The report warns that security breaches, especially those perpetrated by internal staff are becoming more sophisticated. Effectively, it took up to one year to detect an external cyber-attack and resolve it.  The average time taken to detect an external attack in a typical organisation in Nigeria was 260 days and another 80 days to resolve the attack. The report reveals that it in many organizations, it took them nearly two years to detect and resolve malicious insider attacks. This especially apparent in organisations that had not invested in cyber security products that facilitate anticipation, detection, recovery and containment of cybercrime.
Makatiani explained that many of organizations had been found to maintain administrative interfaces viewable from anywhere on the Internet and that their owners had failed to take preventive cautionary measures, including changing manufacturers’ default passwords. During the study, the research team came across a total of 100,000 Internet routers and cameras publicly accessible to anyone who could get to them via the Internet.

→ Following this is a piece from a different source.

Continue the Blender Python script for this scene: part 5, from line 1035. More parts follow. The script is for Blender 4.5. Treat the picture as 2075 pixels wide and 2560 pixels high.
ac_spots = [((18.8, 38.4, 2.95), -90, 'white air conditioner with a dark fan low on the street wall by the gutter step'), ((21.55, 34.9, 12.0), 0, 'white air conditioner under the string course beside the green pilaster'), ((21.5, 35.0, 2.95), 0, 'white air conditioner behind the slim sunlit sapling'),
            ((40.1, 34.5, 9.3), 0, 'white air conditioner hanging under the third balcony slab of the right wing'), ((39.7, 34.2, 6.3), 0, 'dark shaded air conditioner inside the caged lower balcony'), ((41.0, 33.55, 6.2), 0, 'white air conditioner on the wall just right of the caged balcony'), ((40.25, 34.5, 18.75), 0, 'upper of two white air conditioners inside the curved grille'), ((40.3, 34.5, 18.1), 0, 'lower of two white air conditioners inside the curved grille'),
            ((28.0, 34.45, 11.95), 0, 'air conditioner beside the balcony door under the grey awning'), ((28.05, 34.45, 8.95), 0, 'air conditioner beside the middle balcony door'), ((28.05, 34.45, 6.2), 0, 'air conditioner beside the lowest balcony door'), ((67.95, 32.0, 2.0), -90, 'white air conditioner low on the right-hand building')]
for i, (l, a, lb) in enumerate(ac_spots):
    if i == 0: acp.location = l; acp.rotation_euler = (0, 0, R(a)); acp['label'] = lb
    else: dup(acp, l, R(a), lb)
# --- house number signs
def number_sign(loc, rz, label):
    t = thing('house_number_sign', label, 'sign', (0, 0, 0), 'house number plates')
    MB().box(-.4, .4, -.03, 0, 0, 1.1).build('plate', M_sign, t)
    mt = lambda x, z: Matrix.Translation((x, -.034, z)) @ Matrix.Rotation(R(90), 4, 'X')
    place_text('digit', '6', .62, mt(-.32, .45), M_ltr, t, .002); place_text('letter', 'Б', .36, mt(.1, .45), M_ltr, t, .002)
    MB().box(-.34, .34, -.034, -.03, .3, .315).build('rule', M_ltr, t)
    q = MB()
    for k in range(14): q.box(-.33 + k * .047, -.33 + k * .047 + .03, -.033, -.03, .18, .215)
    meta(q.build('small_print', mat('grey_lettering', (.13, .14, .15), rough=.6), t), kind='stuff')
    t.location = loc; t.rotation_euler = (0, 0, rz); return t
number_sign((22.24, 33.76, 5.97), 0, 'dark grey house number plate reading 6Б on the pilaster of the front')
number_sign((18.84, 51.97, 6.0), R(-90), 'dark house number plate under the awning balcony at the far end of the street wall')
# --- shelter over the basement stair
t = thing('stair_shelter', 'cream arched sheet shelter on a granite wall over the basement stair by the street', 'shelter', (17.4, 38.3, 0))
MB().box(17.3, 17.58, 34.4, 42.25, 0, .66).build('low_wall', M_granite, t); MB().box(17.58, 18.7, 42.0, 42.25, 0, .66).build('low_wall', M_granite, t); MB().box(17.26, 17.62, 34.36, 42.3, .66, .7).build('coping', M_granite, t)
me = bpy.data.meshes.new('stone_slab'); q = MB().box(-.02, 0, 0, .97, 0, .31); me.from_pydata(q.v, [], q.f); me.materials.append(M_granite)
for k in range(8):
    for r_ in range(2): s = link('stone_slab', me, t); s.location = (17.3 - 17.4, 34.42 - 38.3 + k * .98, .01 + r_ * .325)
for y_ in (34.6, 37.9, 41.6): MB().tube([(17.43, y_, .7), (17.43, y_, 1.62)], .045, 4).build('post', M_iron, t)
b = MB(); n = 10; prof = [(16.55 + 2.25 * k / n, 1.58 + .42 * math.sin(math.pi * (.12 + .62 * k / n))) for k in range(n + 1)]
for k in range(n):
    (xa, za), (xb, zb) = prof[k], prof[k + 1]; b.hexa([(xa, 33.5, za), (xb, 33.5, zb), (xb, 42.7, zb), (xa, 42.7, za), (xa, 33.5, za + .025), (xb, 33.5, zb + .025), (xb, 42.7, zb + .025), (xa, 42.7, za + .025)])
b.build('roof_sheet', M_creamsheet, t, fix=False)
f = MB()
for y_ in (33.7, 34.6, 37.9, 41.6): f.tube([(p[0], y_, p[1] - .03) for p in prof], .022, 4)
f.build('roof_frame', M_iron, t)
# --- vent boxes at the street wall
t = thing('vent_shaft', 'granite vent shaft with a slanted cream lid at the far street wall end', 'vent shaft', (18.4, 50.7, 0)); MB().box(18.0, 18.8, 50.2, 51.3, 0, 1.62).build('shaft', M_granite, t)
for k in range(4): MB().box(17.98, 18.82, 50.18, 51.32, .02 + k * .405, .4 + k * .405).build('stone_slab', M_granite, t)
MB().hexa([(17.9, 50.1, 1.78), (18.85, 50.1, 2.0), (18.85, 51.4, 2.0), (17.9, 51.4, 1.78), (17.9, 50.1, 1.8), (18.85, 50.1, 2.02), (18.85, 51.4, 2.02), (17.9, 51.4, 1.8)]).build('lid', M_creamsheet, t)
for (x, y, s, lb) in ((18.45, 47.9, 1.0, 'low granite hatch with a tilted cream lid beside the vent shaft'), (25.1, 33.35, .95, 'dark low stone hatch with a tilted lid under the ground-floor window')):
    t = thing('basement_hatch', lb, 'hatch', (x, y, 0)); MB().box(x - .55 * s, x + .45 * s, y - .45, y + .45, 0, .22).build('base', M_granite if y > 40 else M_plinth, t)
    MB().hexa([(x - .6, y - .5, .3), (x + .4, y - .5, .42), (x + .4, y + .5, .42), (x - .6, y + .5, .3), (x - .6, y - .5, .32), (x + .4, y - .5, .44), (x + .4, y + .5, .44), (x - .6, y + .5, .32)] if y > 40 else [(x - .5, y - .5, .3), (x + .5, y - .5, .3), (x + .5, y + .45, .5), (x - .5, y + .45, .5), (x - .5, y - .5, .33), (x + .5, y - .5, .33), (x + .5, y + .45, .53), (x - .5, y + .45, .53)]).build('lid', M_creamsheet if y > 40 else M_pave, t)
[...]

Ikechukwu Nnamani, President of Demadiur Systems and the local research lead, added that Nigeria as a country has not yet established any process to track and capture cyber criminals.
“To counter this situation, Nigerians installing these Internet access systems in their homes/office networks must work with cyber security experts to ensure that they are not exposed. Similarly, companies need to raise their degree of vigilance with the IT teams required to invest more time and resources in auditing their entire systems and establishing modalities to reduce breaching incidences,” said Nnamani.